WHAT TO WORK ON |
Restate the data exactly as given and keep the pictures out.
[BEGIN]
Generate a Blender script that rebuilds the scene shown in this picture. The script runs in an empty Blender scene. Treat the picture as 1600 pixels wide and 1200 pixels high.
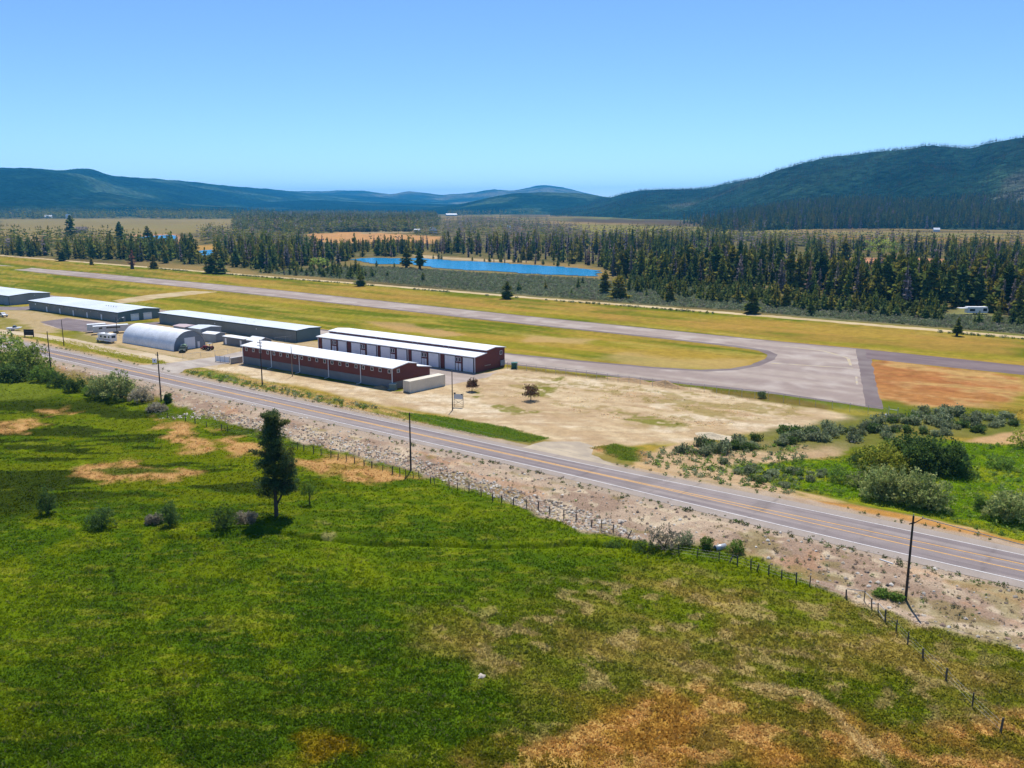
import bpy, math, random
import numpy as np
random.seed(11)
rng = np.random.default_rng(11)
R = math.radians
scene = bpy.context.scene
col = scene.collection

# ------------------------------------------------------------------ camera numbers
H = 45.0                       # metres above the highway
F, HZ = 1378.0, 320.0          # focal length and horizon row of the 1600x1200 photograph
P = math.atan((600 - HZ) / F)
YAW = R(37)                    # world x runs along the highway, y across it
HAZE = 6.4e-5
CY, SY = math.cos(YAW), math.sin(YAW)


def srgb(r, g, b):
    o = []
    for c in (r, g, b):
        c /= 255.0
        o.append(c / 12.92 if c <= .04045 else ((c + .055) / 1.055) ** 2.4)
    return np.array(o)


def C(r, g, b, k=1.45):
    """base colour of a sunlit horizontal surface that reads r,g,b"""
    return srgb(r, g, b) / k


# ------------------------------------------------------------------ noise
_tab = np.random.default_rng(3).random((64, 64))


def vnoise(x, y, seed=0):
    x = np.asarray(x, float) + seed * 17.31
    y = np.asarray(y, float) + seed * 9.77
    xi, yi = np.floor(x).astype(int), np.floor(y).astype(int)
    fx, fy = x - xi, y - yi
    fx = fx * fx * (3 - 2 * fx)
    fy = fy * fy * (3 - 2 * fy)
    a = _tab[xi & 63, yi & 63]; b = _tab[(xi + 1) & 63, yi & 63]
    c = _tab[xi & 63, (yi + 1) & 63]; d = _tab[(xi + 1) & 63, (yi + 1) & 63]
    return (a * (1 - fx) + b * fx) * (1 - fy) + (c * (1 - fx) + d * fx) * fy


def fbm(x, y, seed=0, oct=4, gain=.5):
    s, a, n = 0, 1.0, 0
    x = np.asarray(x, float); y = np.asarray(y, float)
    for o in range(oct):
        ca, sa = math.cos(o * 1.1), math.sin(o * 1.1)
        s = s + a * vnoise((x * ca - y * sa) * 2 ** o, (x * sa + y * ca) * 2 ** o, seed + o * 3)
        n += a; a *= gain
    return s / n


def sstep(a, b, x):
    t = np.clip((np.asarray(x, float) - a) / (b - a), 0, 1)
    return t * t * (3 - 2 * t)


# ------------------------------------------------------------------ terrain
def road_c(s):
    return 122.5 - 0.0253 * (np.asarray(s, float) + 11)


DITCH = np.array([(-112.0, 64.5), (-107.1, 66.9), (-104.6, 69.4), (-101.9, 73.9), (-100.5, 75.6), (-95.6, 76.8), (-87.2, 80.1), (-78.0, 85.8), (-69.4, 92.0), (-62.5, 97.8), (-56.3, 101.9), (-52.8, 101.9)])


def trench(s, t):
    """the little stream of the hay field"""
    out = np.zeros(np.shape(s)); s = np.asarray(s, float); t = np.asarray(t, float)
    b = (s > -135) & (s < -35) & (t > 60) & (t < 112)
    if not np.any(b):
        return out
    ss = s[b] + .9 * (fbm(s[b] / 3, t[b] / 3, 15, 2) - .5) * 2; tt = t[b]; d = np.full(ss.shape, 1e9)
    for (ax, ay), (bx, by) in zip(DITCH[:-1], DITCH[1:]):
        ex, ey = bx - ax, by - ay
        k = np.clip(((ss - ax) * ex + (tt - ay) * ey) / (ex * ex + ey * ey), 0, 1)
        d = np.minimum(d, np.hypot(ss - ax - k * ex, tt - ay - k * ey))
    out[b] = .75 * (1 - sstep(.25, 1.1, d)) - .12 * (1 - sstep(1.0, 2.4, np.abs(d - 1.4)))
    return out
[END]
THE REPLY |
Generate a Blender script that rebuilds the scene shown in this picture. The script runs in an empty Blender scene. Treat the picture as 1600 pixels wide and 1200 pixels high.
import bpy, math, random
import numpy as np
random.seed(11)
rng = np.random.default_rng(11)
R = math.radians
scene = bpy.context.scene
col = scene.collection

# ------------------------------------------------------------------ camera numbers
H = 45.0                       # metres above the highway
F, HZ = 1378.0, 320.0          # focal length and horizon row of the 1600x1200 photograph
P = math.atan((600 - HZ) / F)
YAW = R(37)                    # world x runs along the highway, y across it
HAZE = 6.4e-5
CY, SY = math.cos(YAW), math.sin(YAW)


def srgb(r, g, b):
    o = []
    for c in (r, g, b):
        c /= 255.0
        o.append(c / 12.92 if c <= .04045 else ((c + .055) / 1.055) ** 2.4)
    return np.array(o)


def C(r, g, b, k=1.45):
    """base colour of a sunlit horizontal surface that reads r,g,b"""
    return srgb(r, g, b) / k


# ------------------------------------------------------------------ noise
_tab = np.random.default_rng(3).random((64, 64))


def vnoise(x, y, seed=0):
    x = np.asarray(x, float) + seed * 17.31
    y = np.asarray(y, float) + seed * 9.77
    xi, yi = np.floor(x).astype(int), np.floor(y).astype(int)
    fx, fy = x - xi, y - yi
    fx = fx * fx * (3 - 2 * fx)
    fy = fy * fy * (3 - 2 * fy)
    a = _tab[xi & 63, yi & 63]; b = _tab[(xi + 1) & 63, yi & 63]
    c = _tab[xi & 63, (yi + 1) & 63]; d = _tab[(xi + 1) & 63, (yi + 1) & 63]
    return (a * (1 - fx) + b * fx) * (1 - fy) + (c * (1 - fx) + d * fx) * fy


def fbm(x, y, seed=0, oct=4, gain=.5):
    s, a, n = 0, 1.0, 0
    x = np.asarray(x, float); y = np.asarray(y, float)
    for o in range(oct):
        ca, sa = math.cos(o * 1.1), math.sin(o * 1.1)
        s = s + a * vnoise((x * ca - y * sa) * 2 ** o, (x * sa + y * ca) * 2 ** o, seed + o * 3)
        n += a; a *= gain
    return s / n


def sstep(a, b, x):
    t = np.clip((np.asarray(x, float) - a) / (b - a), 0, 1)
    return t * t * (3 - 2 * t)


# ------------------------------------------------------------------ terrain
def road_c(s):
    return 122.5 - 0.0253 * (np.asarray(s, float) + 11)


DITCH = np.array([(-112.0, 64.5), (-107.1, 66.9), (-104.6, 69.4), (-101.9, 73.9), (-100.5, 75.6), (-95.6, 76.8), (-87.2, 80.1), (-78.0, 85.8), (-69.4, 92.0), (-62.5, 97.8), (-56.3, 101.9), (-52.8, 101.9)])


def trench(s, t):
    """the little stream of the hay field"""
    out = np.zeros(np.shape(s)); s = np.asarray(s, float); t = np.asarray(t, float)
    b = (s > -135) & (s < -35) & (t > 60) & (t < 112)
    if not np.any(b):
        return out
    ss = s[b] + .9 * (fbm(s[b] / 3, t[b] / 3, 15, 2) - .5) * 2; tt = t[b]; d = np.full(ss.shape, 1e9)
    for (ax, ay), (bx, by) in zip(DITCH[:-1], DITCH[1:]):
        ex, ey = bx - ax, by - ay
        k = np.clip(((ss - ax) * ex + (tt - ay) * ey) / (ex * ex + ey * ey), 0, 1)
        d = np.minimum(d, np.hypot(ss - ax - k * ex, tt - ay - k * ey))
    out[b] = .75 * (1 - sstep(.25, 1.1, d)) - .12 * (1 - sstep(1.0, 2.4, np.abs(d - 1.4)))
    return out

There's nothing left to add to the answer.